Çatışmalar hemen bitmedi. İlk katliamdan sonra birçok işçi dağlara sığınarak kaçtı. Ancak diğerleri kaldı ve arkadaşlarının öldürülmesinin intikamını almaya çalıştı. İşçiler, mühendis mahallesi de dahil olmak üzere United Fruit Company’nin birçok binasını yıktı. Ama sonunda özellikle öncüler tutuklanıp katledildikçe yavaş yavaş geri çekildiler. Bu arada yüzlerce işçi de hapis cezalarına çarptırıldı.
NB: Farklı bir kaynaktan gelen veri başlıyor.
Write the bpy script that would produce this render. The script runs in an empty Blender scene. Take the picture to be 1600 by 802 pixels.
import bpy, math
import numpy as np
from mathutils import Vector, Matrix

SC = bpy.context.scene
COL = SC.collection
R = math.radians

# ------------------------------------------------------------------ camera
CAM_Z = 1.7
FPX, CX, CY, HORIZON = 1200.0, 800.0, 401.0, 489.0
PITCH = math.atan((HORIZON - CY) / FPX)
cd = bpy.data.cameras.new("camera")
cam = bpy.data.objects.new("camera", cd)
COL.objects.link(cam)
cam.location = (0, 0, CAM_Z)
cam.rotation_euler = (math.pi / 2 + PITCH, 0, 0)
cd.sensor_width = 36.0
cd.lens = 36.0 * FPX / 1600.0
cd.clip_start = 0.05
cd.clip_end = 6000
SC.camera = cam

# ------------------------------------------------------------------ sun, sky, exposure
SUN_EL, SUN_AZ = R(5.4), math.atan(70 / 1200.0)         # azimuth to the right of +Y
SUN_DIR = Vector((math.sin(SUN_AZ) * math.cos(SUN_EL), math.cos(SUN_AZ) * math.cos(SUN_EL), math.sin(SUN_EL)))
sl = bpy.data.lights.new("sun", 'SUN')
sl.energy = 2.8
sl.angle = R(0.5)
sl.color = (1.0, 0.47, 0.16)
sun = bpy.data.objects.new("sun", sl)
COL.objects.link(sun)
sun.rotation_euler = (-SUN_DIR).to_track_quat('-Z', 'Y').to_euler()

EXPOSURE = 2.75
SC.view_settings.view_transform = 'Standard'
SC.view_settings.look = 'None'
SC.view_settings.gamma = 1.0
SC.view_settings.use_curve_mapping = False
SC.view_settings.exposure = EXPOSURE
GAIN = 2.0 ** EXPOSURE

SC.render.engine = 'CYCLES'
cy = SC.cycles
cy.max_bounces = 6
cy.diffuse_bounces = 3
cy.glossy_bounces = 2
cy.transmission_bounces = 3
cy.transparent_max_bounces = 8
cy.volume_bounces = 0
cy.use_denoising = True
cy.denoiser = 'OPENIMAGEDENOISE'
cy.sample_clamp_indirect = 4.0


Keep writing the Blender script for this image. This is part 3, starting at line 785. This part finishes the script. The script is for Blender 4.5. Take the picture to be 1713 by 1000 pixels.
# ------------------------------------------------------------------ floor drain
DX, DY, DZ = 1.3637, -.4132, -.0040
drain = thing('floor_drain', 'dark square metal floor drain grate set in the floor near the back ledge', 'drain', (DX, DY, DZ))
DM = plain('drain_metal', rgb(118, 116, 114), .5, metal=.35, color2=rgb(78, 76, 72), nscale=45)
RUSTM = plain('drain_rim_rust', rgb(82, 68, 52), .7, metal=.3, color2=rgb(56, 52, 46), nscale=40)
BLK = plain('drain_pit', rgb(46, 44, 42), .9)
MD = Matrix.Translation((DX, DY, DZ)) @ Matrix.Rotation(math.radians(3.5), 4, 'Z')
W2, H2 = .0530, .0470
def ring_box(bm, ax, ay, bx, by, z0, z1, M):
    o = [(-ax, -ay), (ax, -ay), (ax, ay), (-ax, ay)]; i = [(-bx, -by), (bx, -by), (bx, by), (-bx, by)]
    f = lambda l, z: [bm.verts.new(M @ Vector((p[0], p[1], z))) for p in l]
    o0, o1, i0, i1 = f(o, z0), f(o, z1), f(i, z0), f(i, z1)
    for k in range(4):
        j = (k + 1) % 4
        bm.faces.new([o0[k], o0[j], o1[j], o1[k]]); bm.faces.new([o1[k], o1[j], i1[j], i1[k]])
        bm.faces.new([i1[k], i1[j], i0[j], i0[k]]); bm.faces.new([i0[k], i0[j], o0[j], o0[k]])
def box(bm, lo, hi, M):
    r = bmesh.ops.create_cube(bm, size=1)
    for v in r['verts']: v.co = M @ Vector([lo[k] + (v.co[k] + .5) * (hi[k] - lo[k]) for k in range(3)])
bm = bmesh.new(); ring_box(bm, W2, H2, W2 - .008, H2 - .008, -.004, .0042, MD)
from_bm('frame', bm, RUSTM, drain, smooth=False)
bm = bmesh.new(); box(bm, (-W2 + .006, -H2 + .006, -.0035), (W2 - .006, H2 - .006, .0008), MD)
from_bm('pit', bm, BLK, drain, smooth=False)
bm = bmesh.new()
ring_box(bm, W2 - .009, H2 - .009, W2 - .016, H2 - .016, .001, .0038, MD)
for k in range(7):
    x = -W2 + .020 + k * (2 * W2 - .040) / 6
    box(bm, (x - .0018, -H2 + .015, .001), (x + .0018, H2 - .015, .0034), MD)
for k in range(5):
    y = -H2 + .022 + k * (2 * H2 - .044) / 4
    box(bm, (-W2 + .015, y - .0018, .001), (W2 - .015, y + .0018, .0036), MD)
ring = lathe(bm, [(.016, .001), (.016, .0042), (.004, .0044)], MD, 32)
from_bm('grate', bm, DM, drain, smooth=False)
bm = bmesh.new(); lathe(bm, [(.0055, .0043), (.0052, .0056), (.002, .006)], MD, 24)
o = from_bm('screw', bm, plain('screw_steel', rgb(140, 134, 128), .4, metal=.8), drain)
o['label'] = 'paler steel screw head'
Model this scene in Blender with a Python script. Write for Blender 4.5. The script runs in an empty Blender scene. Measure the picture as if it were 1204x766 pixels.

“Can çıkar huy çıkmaz” derler ya, öyledir gerçekten. Yıllar ve yıllar sonra, 1990’larda FARC gerillalarına karşı savaşma bahanesiyle yüzlerce köylüyü katleden kontr-gerilla örgütü AUC’un en büyük mali destekçisi (United Fruit Company’nin devamı olan) Chiquita Brands şirketiydi. Chiquita Brands, katliamcı AUC’a 1.7 milyon dolar ödediğini resmen itiraf etti. Şirket, soruşturmada ödemeleri “kendilerini korumak için” yaptıklarını söyledi.
Evet, tabii, “Kendilerini korumak için.”